■ What you are asked to do: Everything from the first line of the data through the line with "wo = N.new('ShaderNodeOutputWorld');" is to be echoed exactly, minus the pictures.

■ Provided data:
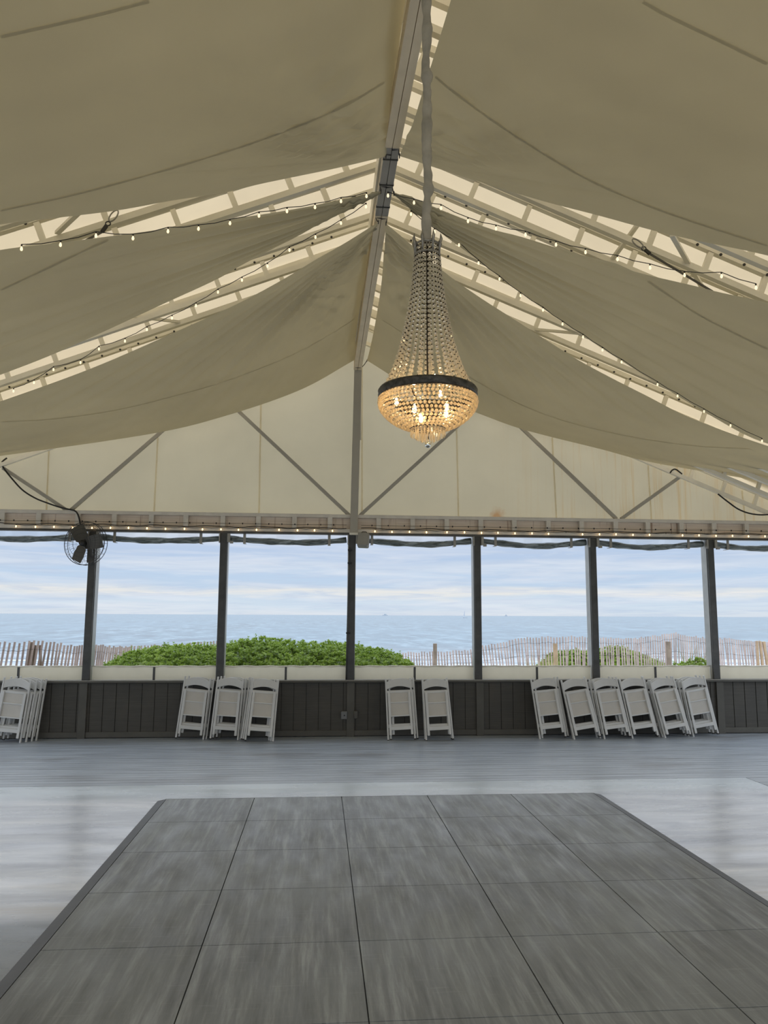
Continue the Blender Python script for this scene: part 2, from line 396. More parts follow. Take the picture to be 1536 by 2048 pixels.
# the cloud deck gets brighter overhead; below the horizon a dull sea tone
mr3 = N.new('ShaderNodeMapRange'); L.new(sp.outputs[2], mr3.inputs[0]); mr3.inputs[1].default_value = .14; mr3.inputs[2].default_value = .46
c = mixc(nt, mr3.outputs[0], c, (1.80, 1.98, 2.25))
bg = N.new('ShaderNodeBackground'); L.new(c, bg.inputs['Color']); bg.inputs['Strength'].default_value = 1.0
wo = N.new('ShaderNodeOutputWorld'); L.new(bg.outputs[0], wo.inputs['Surface'])

# ------------------------------------------------------------------ ground, sea, floor, deck
def grid_obj(name, xs, ys, fz, m, smooth=True):
    b = MB(); b.v = [V((x, y, fz(x, y))) for y in ys for x in xs]; n = len(xs)
    for j in range(len(ys)-1):
        for i in range(n-1): b.f.append([j*n+i, j*n+i+1, (j+1)*n+i+1, (j+1)*n+i])
    b.mi = [0]*len(b.f); return b.build(name, m, None, smooth)
def dune(x, y):
    if y < 12.62: return -.12
    z = -.12 + .3*min(1, (y-12.6)/1.5)
    if y > 20: z -= 3.6*min(1, (y-20)/14)
    return z + .06*mnoise.noise(V((x*.4, y*.5, 3)))
tag(grid_obj('sand_ground', [-70+3.5*i for i in range(42)], [-12, -4, 4, 12.6]+[13+.7*i for i in range(34)], dune, MT['sand']), kind='structure')
b = MB(); b.add([(-60000, 33, -2.5), (60000, 33, -2.5), (60000, 70000, -2.5), (-60000, 70000, -2.5)], [(0, 1, 2, 3)])
tag(b.build('sea', MT['sea']), kind='structure')
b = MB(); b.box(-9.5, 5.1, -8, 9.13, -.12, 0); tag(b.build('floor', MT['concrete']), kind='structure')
b = MB(); y = 9.14
while y < 12.5:
    b.box(-9.5, 9.8, y, y+.128, -.03, 0.0); y += .137
y = 9.14-.137
while y > 5:
    b.box(5.11, 9.8, y, y+.128, -.03, 0.0); y -= .137
tag(b.build('deck', MT['deck'], None, False), kind='structure')
b = MB(); b.box(-9.5, 9.8, 9.135, 12.5, -.1, -.032); b.box(5.105, 9.8, 4.9, 9.135, -.1, -.032)
tag(b.build('deck_underside', MT['post']), kind='structure')

# ------------------------------------------------------------------ dance floor
DX = [-1.535, -.64, .26, 1.16, 2.055, 2.955]; DY = [8.36-.9*k for k in range(8)]
df = thing('dance_floor', (.71, 5.2, 0), 'grey wood-grain dance floor of square panels laid on the concrete', 'dance floor')
for j in range(7):
    for i in range(5):
        b = MB(); g = .0035; b.box(DX[i]+g, DX[i+1]-g, DY[j+1]+g, DY[j]-g, .002, .022); b.build('panel', MT['dance'], df)
b = MB(); b.box(DX[0], DX[-1], DY[-1], DY[0], .001, .006); b.build('underlay', MT['black'], df)
def ramp_edge(p, q, o):
    b = MB(); p, q, o = V(p), V(q), V(o)
    b.add([p, q, q+V((0, 0, .022)), p+V((0, 0, .022)), p+o, q+o, q+o+V((0, 0, .004)), p+o+V((0, 0, .004))],
          [(0, 1, 2, 3), (4, 7, 6, 5), (3, 2, 6, 7), (0, 4, 5, 1), (0, 3, 7, 4), (1, 5, 6, 2)])
    return b.build('edging', MT['edging'], df)
ramp_edge((DX[0]-.001, DY[-1], .001), (DX[0]-.001, DY[0], .001), (-.085, 0, 0))
ramp_edge((DX[-1]+.001, DY[-1], .001), (DX[-1]+.001, DY[0], .001), (.085, 0, 0))
ramp_edge((DX[0], DY[0]+.001, .001), (DX[-1], DY[0]+.001, .001), (0, .05, 0))

# ------------------------------------------------------------------ knee wall, posts, windbreak panels, header
PX = [-5.70, -3.62, -1.56, .515, 2.597, 4.566, 6.625, 8.7]
b = MB(); b.box(-9.4, 9.7, 12.53, 12.6, 0, .83); b.build('x', MT['knee']); bpy.data.objects.remove(bpy.data.objects['x'])
b = MB(); b.box(-9.4, 9.7, 12.545, 12.6, 0, .83); x = -9.4
while x < 9.6:                                     # boards with a V-groove between them
    b.box(x+.006, x+.190, 12.53, 12.546, .005, .83); x += .196
tag(b.build('wall_back', MT['knee']), kind='structure')
k = 1
def trim(bx, m, bev=.004):
    global k
    b = MB(); b.box(*bx); o = b.build('trim_%d' % k, m, None, False, bev); k += 1; return tag(o, kind='structure')
b = MB(); b.box(-9.4, 9.7, 12.508, 12.53, 0.012, .095); tag(b.build('baseboard_back', MT['trimdark'], None, False, .004), kind='structure')
trim((-9.4, 9.7, 12.46, 12.72, .838, .868), MT['trimdark'])
trim((-9.4, 9.7, 12.455, 12.47, .868, .878), MT['capl'], .002)
for x in PX: trim((x-.06, x+.06, 12.49, 12.53, 0, .836), MT['trimdark'])
side = ['far left one, out past the wall fan', 'one carrying the round fan', 'one left of centre beside the large shrub', 'middle one under the king post',
        'first one right of the middle', 'second one right of the middle', 'third one right of the middle, near the right edge', 'far right one']
for i, x in enumerate(PX):
    t = thing('tent_post', (x, 12.6, .868), 'dark tent post, ' + side[i], 'post', 'dark posts along the sea side')
    b = MB(); b.box(x-.056, x+.056, 12.56, 12.66, .868, 3.24); b.build('post_body', MT['post'], t, False, .006)
    for sgn in (-1, 1):
        xo = x+sgn*.058
        b = MB(); b.box(min(xo, xo+sgn*.006), max(xo, xo+sgn*.006), 12.60, 12.78, .868, 3.24); b.build('side_track', MT['jamb'], t)
    b = MB(); b.box(x-.075, x-.058, 12.52, 12.6, 3.05, 3.2); b.build('bracket', MT['bracket'], t)
    b = MB(); b.box(x+.058, x+.10, 12.52, 12.6, 3.06, 3.2); b.box(x+.10, x+.15, 12.53, 12.58, 3.04, 3.08); b.build('bracket', MT['bracket'], t)
# windbreak panels with divider stakes
baypos = ['left of the fan post', 'between the fan post and the next post', 'left of the middle post', 'right of the middle post',
          'in the second bay right of the middle post', 'in the third bay right of the middle post', 'in the far right bay']
for i in range(7):
    x0, x1 = PX[i]+.07, PX[i+1]-.07
    t = thing('windbreak_panel', ((x0+x1)/2, 12.66, .87), 'low cream windbreak panel ' + baypos[i], 'panel', 'cream windbreak panels')
    b = MB(); n = 24
    for jj in range(n+1):
        x = x0+(x1-x0)*jj/n
        for zz in (.872, .975, 1.078): b.v.append(V((x, 12.66+.008*math.sin(jj*1.9+i)+(.012 if zz == .975 else 0), zz+(.004*math.sin(jj*1.3+i*2) if zz > 1 else 0))))
    for jj in range(n):
        for q in range(2): b.f.append([jj*3+q, jj*3+3+q, jj*3+4+q, jj*3+1+q])
    b.mi = [0]*len(b.f); b.build('vinyl_sheet', MT['panel'], t, True)
    b = MB(); b.tube([(x0+(x1-x0)*q/16, 12.66, 1.082+.005*math.sin(q*2.1+i)) for q in range(17)], .011, 6); b.build('hem', MT['white'], t, True)
    xm = (x0+x1)/2
    b = MB(); b.box(xm-.017, xm+.017, 12.63, 12.645, .869, 1.07); b.build('divider', MT['edging'], t)

# header beam
hd = thing('header_beam', (.5, 12.6, 3.24), 'long white ladder-frame header beam spanning the posts below the gable', 'beam')
def zt(x): return 3.50+(x+5.1)*.0032
def zb(x): return 3.255
for nm, z0, h in (('top_rail', 0, .055), ('bottom_rail', -.245, .06)):
    b = MB(); b.bar((-9.3, 12.6, 3.515+z0), (9.6, 12.6, 3.515+z0), h, .08, (0, 1, 0)); b.v = b.v; b.build(nm, MT['header'], hd, False, .004)
ux = [5, 78, 156, 229, 303, 372, 446, 517, 589, 660, 757, 825, 893, 961, 1028, 1096, 1162, 1230, 1294, 1361, 1426, 1491]
us = [onY(x, 1045, 12.6).x for x in ux]; us = [us[0]-.6*q for q in range(6, 0, -1)]+us+[us[-1]+.56*q for q in range(1, 4)]
for x in us:
    b = MB(); b.box(x-.038, x+.038, 12.565, 12.635, 3.29, 3.49); b.build('upright', MT['header'], hd)
b = MB(); b.box(-9.3, 9.6, 12.645, 12.665, 3.22, 3.55); b.build('backing_board', MT['board'], hd)
b = MB(); b.box(-9.3, 9.6, 12.55, 12.66, 3.205, 3.235); b.build('shadow_strip', MT['post'], hd)

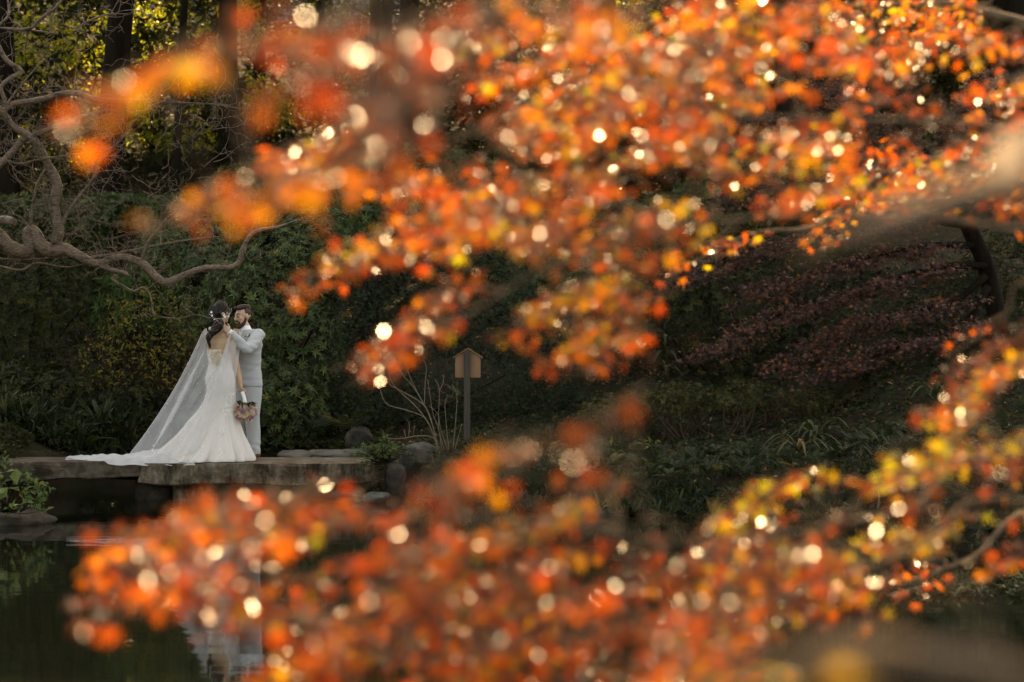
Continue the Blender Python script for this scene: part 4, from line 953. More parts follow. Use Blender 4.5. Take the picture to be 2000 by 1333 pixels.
def strip(rows, thick=.006):
    """rows of points (n,m,3) as a thin plate with thickness"""
    A = np.array(rows); n, m_ = A.shape[:2]; out = unit(A - np.array([0, 0, 1]) * A[..., 2:3]) ; B = A - out * thick
    V = np.vstack([A.reshape(-1, 3), B.reshape(-1, 3)]); idx = lambda i, j, k: k * n * m_ + i * m_ + j; F = []
    for i in range(n - 1):
        for j in range(m_ - 1): F += [(idx(i, j, 0), idx(i, j + 1, 0), idx(i + 1, j + 1, 0), idx(i + 1, j, 0)), (idx(i, j, 1), idx(i + 1, j, 1), idx(i + 1, j + 1, 1), idx(i, j + 1, 1))]
    for j in range(m_ - 1): F += [(idx(0, j, 0), idx(0, j, 1), idx(0, j + 1, 1), idx(0, j + 1, 0)), (idx(n - 1, j, 0), idx(n - 1, j + 1, 0), idx(n - 1, j + 1, 1), idx(n - 1, j, 1))]
    for i in range(n - 1): F += [(idx(i, 0, 0), idx(i + 1, 0, 0), idx(i + 1, 0, 1), idx(i, 0, 1)), (idx(i, m_ - 1, 0), idx(i, m_ - 1, 1), idx(i + 1, m_ - 1, 1), idx(i + 1, m_ - 1, 0))]
    return V, np.array(F)
def jplate(name, th0, th1, zt_, zb2, mat, off=.010, n=8, parent=None, skew=0.):
    rows = [[jsurf(t, z + skew * (t - th0), off) for t in np.linspace(th0, th1, n)] for z in np.linspace(zt_, zb2, 3)]
    V, F = strip(rows); return link(name, mesh_np(V, F, M[mat], smooth=False), parent or jacket, loc=G)
D = math.radians
jplate('pocket_flap', D(22), D(66), 1.088, 1.045, 'suit', .014)
jplate('chest_pocket', D(40), D(62), 1.335, 1.318, 'suit', .008)
for th0 in (D(104),): jplate('front_edge', th0, th0 + D(3), 1.36, .86, 'suit', .008, 3)
# lapels, shirt front, tie, collar
for sg in (1, -1):
    rows = [[jsurf(D(90) - sg * D(a), z, .012 + .004 * k) for k, a in enumerate(np.linspace(a0, a1, 5))] for z, a0, a1 in [(1.50, 14, 62), (1.46, 12, 58), (1.43, 10, 62), (1.41, 9, 44), (1.34, 6, 34), (1.27, 2, 14), (1.22, 0, 3)]]
    V, F = strip(rows); link('lapel', mesh_np(V, F, M['suit'], smooth=False), jacket, loc=G)
V, F = strip([[jsurf(D(a), z, .007) for a in np.linspace(90 - s, 90 + s, 7)] for z, s in [(1.505, 40), (1.46, 22), (1.4, 15), (1.3, 6), (1.24, 1)]]); link('shirt', mesh_np(V, F, M['shirt'], smooth=True), groom, loc=G)
nk = np.array([-.035, -.03, 0])
V, F = loft([(nk[0] + .012, nk[1] + .01, 1.475, .085, .08, gyaw), (nk[0] + .005, nk[1], 1.51, .077, .074, gyaw), (nk[0] - .006, nk[1] - .004, 1.548, .069, .068, gyaw), (nk[0] - .006, nk[1] - .004, 1.55, .063, .062, gyaw), (nk[0], nk[1], 1.49, .066, .066, gyaw)], 28, False); link('collar', mesh_np(V, F, M['shirt'], smooth=True), groom, loc=G)
cfd = unit(LW - LE); V, F = tube([LW - cfd * .03, LW + cfd * .012], [.039, .038], 16, caps=False); link('shirt_cuff', mesh_np(V, F, M['shirt'], smooth=True), groom, loc=G)
tp = [nk + gf * .083 + [0, 0, 1.505], nk + gf * .10 + [0, 0, 1.47], jsurf(D(90), 1.42, .014), jsurf(D(90), 1.30, .012)]
V, F = tube(*catmull(tp, [.02, .017, .022, .028], 4), 10, (gf, .35)); link('tie', mesh_np(V, F, M['tie'], smooth=True), groom, loc=G)
bt = jsurf(D(52), 1.425, .022); bo = empty('boutonniere', G + bt, 'small orange flower pinned to the lapel of the grey suit', 'flower')
V, F = merge([ellipsoid(bt + rng.normal(size=3) * .008, (.012, .012, .012), None, 8, 6) for _ in range(6)]); link('petals', mesh_np(V, F, M['rose_cream'], smooth=True), bo, loc=G)
for k in range(5):
    V = LEAF[0] * .045 @ frames(np.array([random.uniform(-1, 1), -.2, random.uniform(-.2, 1)]), np.array([-.5, -.8, .1])).T + bt; link('leaf', mesh_np(V, LEAF[1], M['leaf_mid'], np.full(len(V), .5)), bo, loc=G)
for k in range(3):
    q = LE + (LW - LE) * (.86 + .05 * k) + np.array([-.005, -.045, -.012]); V, F = ellipsoid(q, (.007, .005, .007), None, 8, 6); link('cuff_button', mesh_np(V, F, M['button_dark'], smooth=True), jacket, loc=G)
tr = []
for sg in (1, -1):
    hip = gl * .09 * sg; tr.append(tube(*catmull([hip * .9 + [0, 0, .93], hip + [0, 0, .78], hip + gf * .015 + gl * .008 * sg + [0, 0, .5], hip + gl * .012 * sg + [0, 0, .28], hip + gl * .012 * sg + gf * .005 + [0, 0, .055]], [.105, .108, .086, .08, .083], 6), 18))
tr.append(loft([(0, 0, .80, .155, .115, gyaw), (0, 0, .94, .165, .12, gyaw)], 24))
me = remesh(tr, .009, 4); V = getv(me).astype(float)
nr = np.empty(len(V) * 3, np.float32); me.vertices.foreach_get('normal', nr); nr = nr.reshape(-1, 3)
ds = np.array([math.sin(v[2] * 55 + v[0] * 25 + 3 * noise.noise(Vector(v) * 5)) * .005 * max(0, 1 - abs(v[2] - .13) / .14) + noise.noise(Vector((v[0] * 14, v[1] * 14, v[2] * 3))) * .009 for v in V]); setv(me, V + nr * ds[:, None])
me.materials.append(M['suit']); link('trousers', me, groom, loc=G)
for sg in (1, -1):
    hip = gl * .10 * sg
    me = remesh([tube(*catmull([hip - gf * .075 + [0, 0, .045], hip + [0, 0, .052], hip + gf * .09 + [0, 0, .042], hip + gf * .19 + [0, 0, .032]], [.04, .046, .046, .03], 4), 14, ((0, 0, 1), .85)), tube([hip - gf * .04 + [0, 0, .03], hip - gf * .035 + [0, 0, .11]], [.045, .042], 12), ellipsoid(hip + gf * .05 + [0, 0, .014], (.11, .05, .014), np.stack([gf, gl, [0, 0, 1.]], -1))], .006, 3)
    me.materials.append(M['shoe']); link('shoe', me, groom, loc=G)
E = lambda c, r: HE(hf, c, r); T = lambda p, r: HT(hf, p, r)
me = remesh([E((0, -.005, .098), (.066, .088, .040)), T([(-.055, .06, .095), (0, .085, .105), (.055, .06, .095)], [.016, .021, .016]), E((0, -.05, .075), (.07, .06, .06))], .005, 3); me.materials.append(M['hair_g']); link('hair', me, groom, loc=G)
me = remesh([E((0, -.026, .045), (.079, .084, .08)), E((0, -.052, -.02), (.055, .04, .045))], .005, 2); me.materials.append(M['fade']); link('side_hair', me, groom, loc=G)
bp = []
for sg in (1, -1): bp += [T([(sg * .072, .012, -.02), (sg * .066, .025, -.055), (sg * .05, .052, -.092), (sg * .02, .078, -.112), (0, .084, -.115)], [.012, .018, .024, .024, .024]), T([(sg * .03, .082, -.085), (sg * .033, .082, -.062), (sg * .018, .098, -.046), (0, .104, -.042)], [.010, .010, .009, .009])]
bp += [E((0, .06, -.098), (.045, .045, .03)), E((0, .093, -.082), (.014, .012, .012))]
me = remesh(bp, .005, 2); me.materials.append(M['beard']); link('beard', me, groom, loc=G)
V, F = T([(-.022, .098, -.060), (0, .106, -.0585), (.022, .098, -.060)], [.004, .0065, .004]); link('lips', mesh_np(V, F, M['lip'], smooth=True), groom, loc=G)
for sg in (1, -1):
    V, F = T([(sg * .012, .094, .036), (sg * .032, .09, .043), (sg * .054, .074, .036)], [.005, .006, .004]); link('eyebrow', mesh_np(V, F, M['beard'], smooth=True), groom, loc=G)
    V, F = T([(sg * .018, .088, .007), (sg * .032, .089, .004), (sg * .046, .081, .008)], [.002, .003, .002]); link('eyelid', mesh_np(V, F, M['beard'], smooth=True), groom, loc=G)
rp = LW + unit(np.array([-.75, .1, .62])) * .115 + np.array([-.012, -.005, 0]); V, F = tube([rp, rp + unit(np.array([-.75, .1, .62])) * .006], [.0115, .0115], 12, caps=False); link('ring', mesh_np(V, F, M['ring'], smooth=True), groom, loc=G)

# ------------------------------------------------------------------ bride
B = np.array([-3.326, 27.66, DECK + .006]); bf = unit(np.array([.42, .9, 0])); br = np.array([bf[1], -bf[0], 0]); byaw = math.atan2(br[1], br[0]); CX = -.022
bride = empty('person', B, 'dark-haired woman in a white gown and sheer cape, seen from behind', 'person')
bh = np.array([.008, .02, 1.70]); bhf = head_frame(bh, (.62, .78), -.02)
bRS, bRE, bRW = br * .155 + [CX, 0, 1.435], np.array([.172, .02, 1.10]), np.array([.225, -.035, .845])
bLS, bLE, bLW = -br * .155 + [CX, 0, 1.435], np.array([-.07, .30, 1.23]), np.array([.07, .24, 1.385])
body = [loft([(CX, 0, z, a, b_, byaw) for z, a, b_ in [(.72, .155, .13), (.9, .168, .135), (1.0, .148, .115), (1.10, .118, .095), (1.22, .132, .10), (1.34, .15, .10), (1.41, .158, .088), (1.455, .13, .07), (1.485, .075, .055)]]),
        tube([(CX, 0, 1.42), (CX + .005, .0, 1.5), (0, .01, 1.6), bh], [.06, .05, .046, .04], 14), ellipsoid(bRS, (.046, .046, .042)), ellipsoid(bLS, (.046, .046, .042))] + head_parts(bhf, False)
for S_, E_, W_ in ((bRS, bRE, bRW), (bLS, bLE, bLW)): body.append(tube(*catmull([S_, (S_ + E_) / 2, E_, (E_ + W_) / 2, W_], [.046, .043, .036, .034, .024], 4), 12))
body += hand(bRW, np.array([.22, -.02, -.97]), np.array([.75, .45, .2]), np.array([.3, -.8, .1]), .175, (.55, .9, .8), .02)
body += hand(bLW, np.array([.5, .1, .85]), np.array([.3, .9, 0]), np.array([-.8, 0, .2]), .17, (.2, .25, .2))
for sg in (1, -1): body.append(tube(*catmull([br * .08 * sg + [CX, 0, .75], br * .07 * sg + [CX, 0, .5], br * .06 * sg + [CX, 0, .1]], [.085, .055, .035], 4), 10)); body.append(tube([br * .06 * sg + [CX, 0, .1], br * .06 * sg + bf * .14 + [CX, 0, .03]], [.035, .028], 8))
me = remesh(body, .006, 2); me.materials.append(M['skin_b']); link('body', me, bride, loc=B)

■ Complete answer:
Continue the Blender Python script for this scene: part 2, from line 396. More parts follow. Take the picture to be 1536 by 2048 pixels.
# the cloud deck gets brighter overhead; below the horizon a dull sea tone
mr3 = N.new('ShaderNodeMapRange'); L.new(sp.outputs[2], mr3.inputs[0]); mr3.inputs[1].default_value = .14; mr3.inputs[2].default_value = .46
c = mixc(nt, mr3.outputs[0], c, (1.80, 1.98, 2.25))
bg = N.new('ShaderNodeBackground'); L.new(c, bg.inputs['Color']); bg.inputs['Strength'].default_value = 1.0
wo = N.new('ShaderNodeOutputWorld'); L.new(bg.outputs[0], wo.inputs['Surface'])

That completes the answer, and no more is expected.